In the interview he says:
In the interview he says:
Most modern Western Christians think that the point of Christianity is for my soul to go to heaven when I die. That's not what the Bible teaches. The point of Christianity is for the kingdom of God to come, as Jesus taught “on earth as in heaven,” and many churches have hardly begun to tune in to that and to work out what that might mean. What matters is God doing new creation, and the church being the people through whose life and prayer and work new creation is already happening around us.
This is a profound thought that as Christians we should be working to bring the kingdom of god and heaven to earth for all people. We are failing at this.

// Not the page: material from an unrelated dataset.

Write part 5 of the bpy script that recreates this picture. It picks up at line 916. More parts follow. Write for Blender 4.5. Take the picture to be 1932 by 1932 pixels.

It made me think at Christmas, now is the time for us to work to make the world a better place for all people.
God Jul
PS: Here is a link to the complete Time Magazine Interview with Nicholas Wright:
PPS: I'm not a religious person. I have some jealously of people who are. I am a doubting Thomas. I grew up Catholic. I became disillusioned with the Catholic church over the years for many reasons like the sexual abuse of children. I haven't been a regular church goer in many years. I do occasionally pray. I came close to joining a United Methodist church once. Curiously, many of the people I met there were former Catholics. I've been to a Baptist church a couple time. I could see joining one. People were friendly and welcoming like I have never seen at any other churches.